(3D scene scripts)

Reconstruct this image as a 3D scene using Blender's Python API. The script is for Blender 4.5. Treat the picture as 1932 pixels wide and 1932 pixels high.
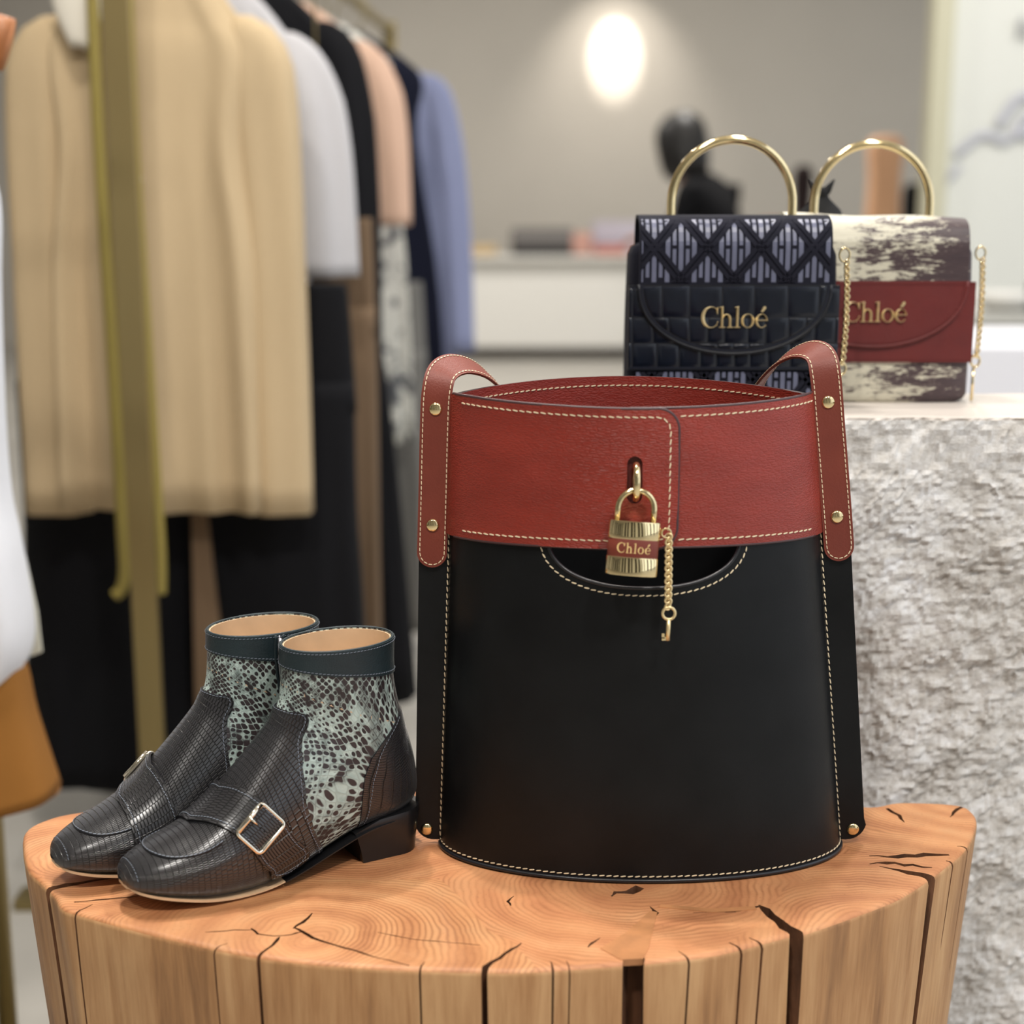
import bpy, bmesh, math, random
from mathutils import Vector, Matrix, noise
random.seed(7)
for o in list(bpy.data.objects): bpy.data.objects.remove(o, do_unlink=True)
SC = bpy.context.scene
COL = SC.collection
PI = math.pi
def V(*a): return Vector(a)
def lin(c): return c/12.92 if c <= .04045 else ((c+.055)/1.055)**2.4
def rgb(r, g, b): return (lin(r/255), lin(g/255), lin(b/255), 1)

# ------------------------------------------------------------------ camera, world, lights
PITCH = math.radians(11.2)
cam = bpy.data.cameras.new('camera'); camo = bpy.data.objects.new('camera', cam); COL.objects.link(camo)
camo.location = (0, 0, 1.0); camo.rotation_euler = (PI/2-PITCH, 0, 0)
cam.sensor_width = 36; cam.lens = 36*2800/1932; cam.clip_start = .05; cam.clip_end = 60
cam.dof.use_dof = True; cam.dof.focus_distance = 1.03
cam.dof.aperture_fstop = (cam.lens/1000)/.0135
SC.camera = camo
SC.cycles.max_bounces = 6; SC.cycles.diffuse_bounces = 3; SC.cycles.glossy_bounces = 3
SC.view_settings.view_transform = 'Standard'; SC.view_settings.look = 'None'
SC.view_settings.gamma = 1; SC.view_settings.use_curve_mapping = False
SC.view_settings.exposure = 0.0
w = bpy.data.worlds.new('world'); SC.world = w; w.use_nodes = True
w.node_tree.nodes['Background'].inputs[0].default_value = (.86, .92, 1, 1)
w.node_tree.nodes['Background'].inputs[1].default_value = 1.5
def area(name, loc, target, size, power, color=(1, .955, .895)):
    l = bpy.data.lights.new(name, 'AREA'); l.shape = 'DISK'; l.size = size; l.energy = power; l.color = color
    o = bpy.data.objects.new(name, l); COL.objects.link(o); o.location = loc
    o.rotation_euler = (Vector(target)-Vector(loc)).to_track_quat('-Z', 'Y').to_euler(); return o
def spot(name, loc, target, power, angle, blend, radius, color=(1, .92, .82)):
    l = bpy.data.lights.new(name, 'SPOT'); l.energy = power; l.spot_size = math.radians(angle); l.spot_blend = blend
    l.shadow_soft_size = radius; l.color = color
    o = bpy.data.objects.new(name, l); COL.objects.link(o); o.location = loc
    o.rotation_euler = (Vector(target)-Vector(loc)).to_track_quat('-Z', 'Y').to_euler(); return o
CEIL = 3.2
DOWNLIGHTS = [((.55, 1.85, CEIL-.05), (.15, 1.0, .6), 22), ((-.35, 1.22, CEIL-.05), (-.1, .95, .6), 28), ((.75, -.55, CEIL-.05), (.5, 1.2, .6), 40), ((-.55, -.75, CEIL-.05), (-.1, 1.0, .7), 32),  # last two here are unseen fill, added to brighten stone and bag fronts
              ((-.6, 1.35, CEIL-.05), (-.5, 2.3, .8), 6), ((.9, 3.6, CEIL-.05), (.6, 3.6, 0), 30),
              ((-.9, 4.6, CEIL-.05), (-.7, 4.6, 0), 26), ((1.0, 7.8, CEIL-.05), (.9, 8.6, .6), 75), ((-1.2, 8.6, CEIL-.05), (-1.2, 9, .6), 55),
              ((2.3, 4.7, CEIL-.05), (2.4, 5.8, 1.2), 22)]
for i, (l, t, p) in enumerate(DOWNLIGHTS):
    area('downlight_beam', l, t, .22, p)
spot('accent_beam', (-.50, 1.55, CEIL-.06), (-.16, .95, .56), 120, 17, .6, .035)
spot('wall_washer_beam', (.80, 11.30, 3.02), (.80, 12.0, 2.26), 150, 25, .45, .03)
spot('wall_washer_beam', (.80, 11.30, 3.02), (.80, 12.0, 1.9), 60, 75, 1, .03)

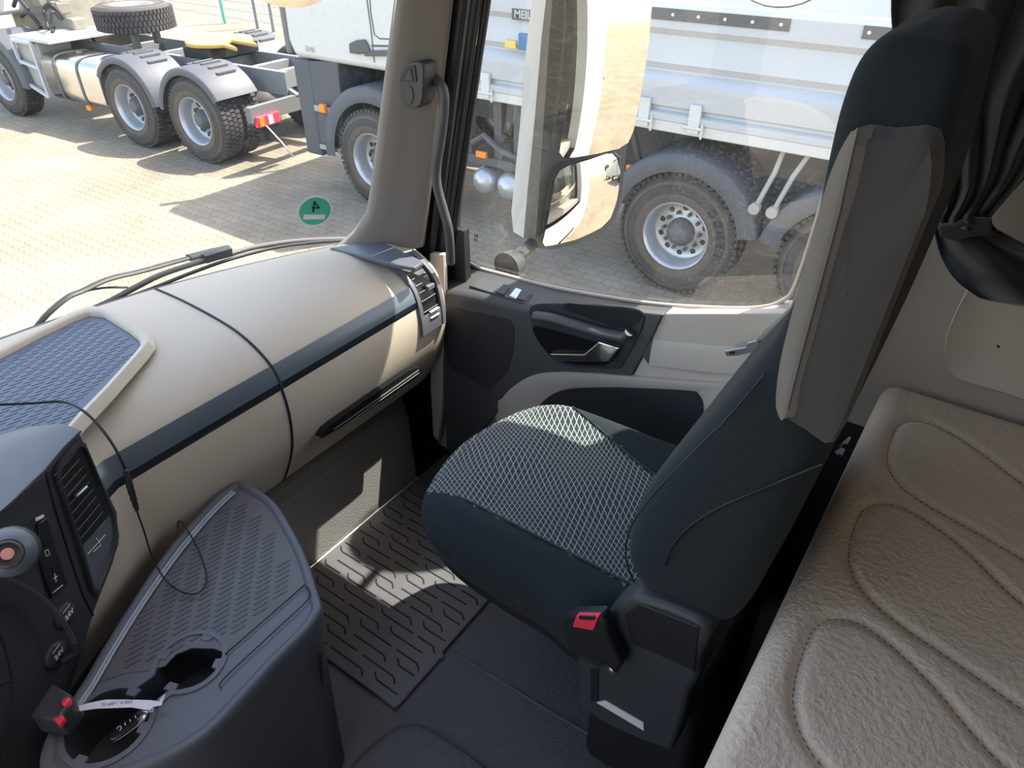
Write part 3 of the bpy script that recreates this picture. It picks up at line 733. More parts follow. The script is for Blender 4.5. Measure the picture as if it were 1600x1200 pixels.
# lower edge seam of the stack
m = MB(); m.tube([st_at(u, v, 0.001) for u, v in [(-5, 975), (8, 1010), (20, 1062), (18, 1100), (5, 1200)]], 0.0014, 6); m.tube([st_at(u, v, 0.001) for u, v in [(-10, 1072), (20, 1063)]], 0.0014, 6); m.build('drawer_gap', 'groove', stack)
# emergency release box with two red parts near the tray
rb = anchored('switch_box', 'small black box with red button and red latch beside the centre tray', 'switch box', at(75, 1110, 'z', 0.56))
tp = [at(u, v, 'z', 0.60) for u, v in [(80, 1066), (110, 1083), (112, 1096), (92, 1125), (45, 1118)]]
m = MB(); m.prism(tp, (0, 0, -0.05)); m.build('housing', 'plastic', rb, bevel=0.006)
c = at(104, 1097, 'z', 0.602); m = MB(); m.lathe([(0.0065, -0.006), (0.0065, 0.003), (0.004, 0.005), (0.0001, 0.005)], c, 'z', 16); m.build('push_button', 'red_plastic', rb, smooth=True)
m = MB(); m.prism([at(u, v, 'z', 0.599) for u, v in [(92, 1111), (101, 1121), (92, 1133), (84, 1124)]], (0, 0, -0.01)); m.build('latch', 'red_plastic', rb, bevel=0.001)

# handset / microphone at the left edge
hs = anchored('knob_head', 'rounded black control knob with pale blue cap at the left edge', 'knob', at(20, 850, 'y', 0.98))
c = at(18, 862, 'y', 0.98)
ax = Vector((-0.25, -0.75, 0.60)).normalized()
def lathe_dir(mb, prof, c, ax, n=36):
    u = ax.cross(Vector((0, 0, 1))).normalized(); w = ax.cross(u)
    rows = [[c + ax * h + (u * math.cos(t) + w * math.sin(t)) * r for t in [2 * math.pi * k / n for k in range(n)]] for r, h in prof]
    mb.grid(rows, closed=True)
m = MB(); lathe_dir(m, [(0.012, -0.10), (0.018, -0.05), (0.030, -0.025), (0.036, 0.0), (0.034, 0.018), (0.026, 0.032), (0.02, 0.036)], c, ax); m.build('knob_body', 'plastic', hs, smooth=True, fix=False)
m = MB(); lathe_dir(m, [(0.0335, 0.019), (0.0265, 0.033), (0.020, 0.038), (0.018, 0.034)], c, ax); m.build('cap', 'blue_sheen', hs, smooth=True, fix=False)
m = MB(); lathe_dir(m, [(0.018, 0.030), (0.019, 0.042), (0.016, 0.044), (0.014, 0.036), (0.001, 0.036)], c, ax); rgk = m.build('ring', 'plastic_door', hs, smooth=True, fix=False)
m = MB(); lathe_dir(m, [(0.008, 0.030), (0.008, 0.041), (0.0001, 0.042)], c, ax); m.build('insert', 'pink', hs, smooth=True, fix=False)

# cables
def cable(name, label, pts, r, n=10, extra=None):
    m = MB(); m.tube(spline(pts, 10), r, n); o = m.build(name, 'black', smooth=True); return o
p = [at(-60, 632, 'y', 1.25), at(0, 632, 'y', 1.25), at(50, 630, 'y', 1.24), at(98, 628, 'y', 1.22), at(130, 642, 'y', 1.17), at(160, 672, 'y', 1.13), at(185, 710, 'y', 1.10), at(202, 752, 'y', 1.09), at(212, 792, 'y', 1.08), at(225, 830, 'z', 0.66), at(238, 870, 'z', 0.60), at(258, 905, 'z', 0.562), at(285, 925, 'z', 0.554), at(310, 926, 'z', 0.553), at(323, 905, 'z', 0.554), at(315, 870, 'z', 0.556), at(300, 840, 'z', 0.562), at(286, 818, 'z', 0.575), at(279, 815, 'z', 0.575), at(278, 826, 'z', 0.56)]
aux = anchored('audio_cable', 'thin black cable looping down over beige dashboard onto the tray', 'cable', p[13])
rr = []
sp2 = spline(p, 10)
for k, q in enumerate(sp2): rr.append(0.0024 if k < 78 else 0.0017)
m = MB(); m.tube(sp2, rr, 8); m.build('cord', 'black', aux, smooth=True)
a, b, c_ = at(197, 735, 'y', 1.088), at(203, 760, 'y', 1.082), at(214, 797, 'y', 1.075)
q = spline([a, b, c_], 12); m = MB(); m.tube(q, [0.0035 + 0.0022 * math.sin(math.pi * k / (len(q) - 1)) + (0.0007 if k % 3 == 0 else 0) for k in range(len(q))], 12); m.build('connector', 'rubber', aux, smooth=True)
pc = anchored('power_cable', 'thick black cable ending in an angled plug in the 24V socket', 'cable', st_at(110, 1020, 0.02))
m = MB(); m.tube(spline([at(-40, 895, 'y', 0.99), at(0, 903, 'y', 1.0), at(35, 916, 'y', 1.015), at(70, 940, 'y', 1.03), at(95, 968, 'y', 1.03), at(108, 988, 'y', 1.03), at(117, 1006, 'y', 1.03)], 8), 0.0045, 10); m.build('cord', 'cable', pc, smooth=True)
m = MB(); m.tube([at(117, 1004, 'y', 1.03), at(122, 1013, 'y', 1.03), at(121, 1019, 'y', 1.03)], [0.006, 0.0095, 0.009], 12); m.tube([at(123, 1015, 'y', 1.03), st_at(100, 1030, 0.008)], 0.009, 12); m.build('plug', 'rubber', pc, smooth=True)

# ------------------------------------------------------------------ low console tray with cup holders
con = anchored('centre_console', 'dark low console with ribbed storage tray and two cup holders', 'console', (0.35, 0.85, 0))
CZ = 0.548
out_pix = [(372, 750), (392, 757), (425, 778), (445, 805), (475, 860), (497, 925), (502, 945), (498, 958), (480, 985), (430, 1035), (380, 1090), (325, 1145), (260, 1185), (180, 1215), (100, 1225), (60, 1200), (70, 1150), (100, 1105), (130, 1060), (165, 1000), (210, 930), (260, 858), (310, 800), (345, 765)]
OP = [at(u, v, 'z', CZ) for u, v in out_pix]
OS = spline(OP, 5, True)
oc = sum(OS, Vector()) / len(OS)
def osh(d, z, dd=0):
    """ring moved inwards by d metres"""
    n = len(OS); out = []
    for i, p in enumerate(OS):
        t = (OS[(i + 1) % n] - OS[i - 1]); nn = Vector((t.y, -t.x, 0)).normalized()
        q = p + nn * d
        if (q - oc).length > (p - oc).length and d > 0: q = p - nn * d
        elif (q - oc).length < (p - oc).length and d < 0: q = p - nn * d
        out.append(Vector((q.x, q.y, z)))
    return out
# pit geometry for cups
cups = [(Vector((0.281, 0.882, 0)), 0.053), (Vector((0.136, 0.890, 0)), 0.062)]
m = MB(); m.grid([osh(0.030, 0.0), osh(0.022, 0.20), osh(0.012, 0.42), osh(0.004, 0.50), osh(0.0, 0.525), osh(0.0, 0.540), osh(0.003, 0.547), osh(0.008, 0.5485), osh(0.016, 0.5475), osh(0.020, 0.543)], closed=True)
m.build('body', 'tray_dark', con, smooth=True, fix=False)
# deck with holes cut by boolean-free construction: fill polygon with holes
bm = bmesh.new()
def loop(pts):
    vs = [bm.verts.new(p) for p in pts]; return [bm.edges.new((vs[i], vs[(i + 1) % len(vs)])) for i in range(len(vs))]
edges = loop(osh(0.0195, 0.5435))
def circ(c, r, z, n=36): return [Vector((c.x + r * math.cos(2 * math.pi * k / n), c.y + r * math.sin(2 * math.pi * k / n), z)) for k in range(n)]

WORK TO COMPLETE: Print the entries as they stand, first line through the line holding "def rgb(r, g, b): return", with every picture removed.

FINAL RESULT:
Reconstruct this image as a 3D scene using Blender's Python API. The script is for Blender 4.5. Treat the picture as 1932 pixels wide and 1932 pixels high.
import bpy, bmesh, math, random
from mathutils import Vector, Matrix, noise
random.seed(7)
for o in list(bpy.data.objects): bpy.data.objects.remove(o, do_unlink=True)
SC = bpy.context.scene
COL = SC.collection
PI = math.pi
def V(*a): return Vector(a)
def lin(c): return c/12.92 if c <= .04045 else ((c+.055)/1.055)**2.4
def rgb(r, g, b): return (lin(r/255), lin(g/255), lin(b/255), 1)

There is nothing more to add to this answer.